The technology behind electric toothbrushes has improved to the point where these products are packed full of various features and functions. We assessed how easy it was to use these products, basing our scores on their visual appeal, their interface, on and off-base stability, how easy it was to clean the brush, and the number of brushing modes available. The Pro 8000 scored exceptionally well, tying for the top score in this metric with a 7 out of 10. The following chart shows how the other models stacked up.

This model was well-received by our panel when it came to aesthetic appeal, appreciating the sleek exterior and the easy to understand icons on the front of the brush.

The icons and interface were very easy to understand and use on this model.
The icons and interface were very easy to understand and use on this model.

These icons show the different brushing modes, which this brush has six — Daily Clean, Pro Clean, Sensitive, 3D White, Gum Care, and Tongue Clean. This also made it very clear which brushing mode you were using, and the interface to switch between them was very easy to operate. The Pro 8000 also has a two-minute timer, buzzing every 30 seconds to alert you to move onto the next quadrant of your teeth.

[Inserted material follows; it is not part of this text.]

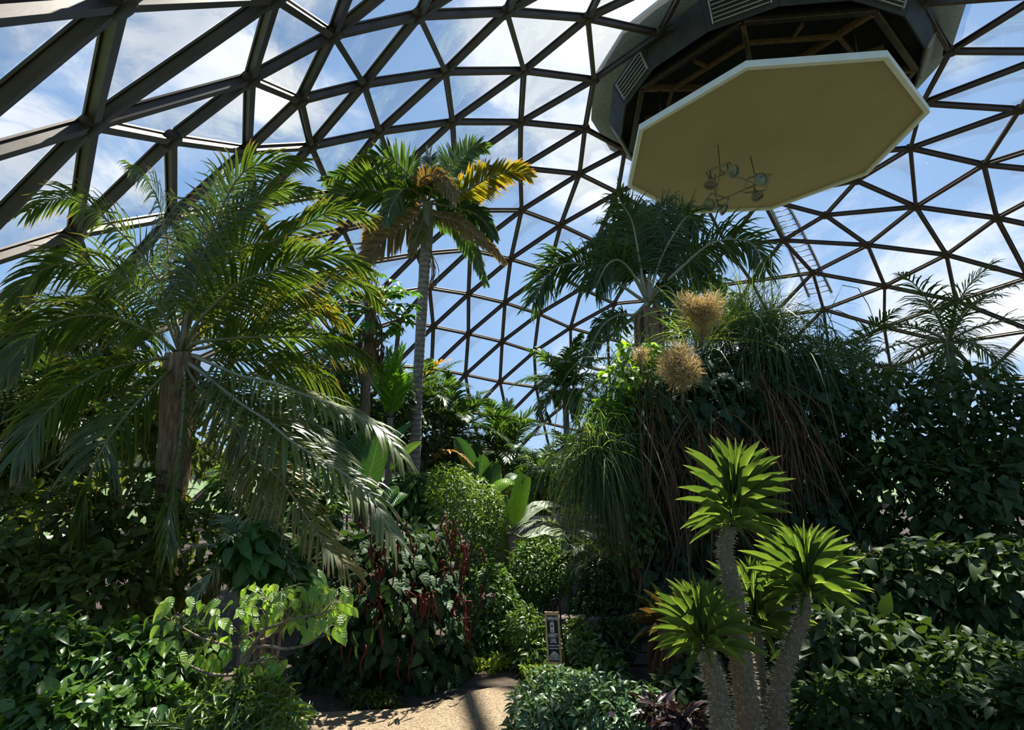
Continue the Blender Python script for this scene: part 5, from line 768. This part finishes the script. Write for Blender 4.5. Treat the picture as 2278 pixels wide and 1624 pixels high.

This toothbrush was very stable off of its base, with almost every other toothbrush toppling before this one. However, it was much less stable on the base — the larger toothbrush on the small base made it top heavy and easily tumbled. This model also includes a charging travel case.

The Pro 8000 inside its included travel case.
The Pro 8000 inside its included travel case.

This drastically changed when the extra brush holder was installed on the base, making it almost impossible to tip over. One of our only issues with this model in terms of ease of use was the new position sensing feature.

We weren't too impressed with the position sensing feature on the Pro 8000.
We weren't too impressed with the position sensing feature on the Pro 8000.

We didn't find this to be the most accurate, with the app mistaking what section of the mouth we were brushing at the time on a frequent basis. We did like that the app still had all of the features of the Pro 5000 — like the progress badges and brushing personalization.

The app attempts to show you what sections of your mouth you missed brushing but we found it to be flawed.
The mobile app offers summaries to aid in tracking your brushing performance.

Battery Life

Our final metric was a battery test, where we compared how long each brush lasted on a full charge, the quality of the battery indicator, and whether or not it had any sort of low battery warning. The Pro 8000 had an average battery life, earning it a 5 out of 10. This model lasted for 70 minutes of brushing — equivalent to 17 days of normal use for a single person. You can see how this compares to the other models in the chart below.

This model had a typical battery indicator, similar to the Pro 5000. It consists of a battery silhouette with three bars inside to signify the charge level. This model also has a flashing red light to indicate when the battery is critically low.


This model is a little on the pricey side but it received the top score out of all the models we tested. In this case, you need to pay to get the best!


The Pro 8000 tied for the best cleaning performance of the group and was very easy to use. This model can even be too much cleaning power for those with sensitive gums and can be a little awkward to brush with for those with more petite mouths, but all in all, this is a fantastic toothbrush.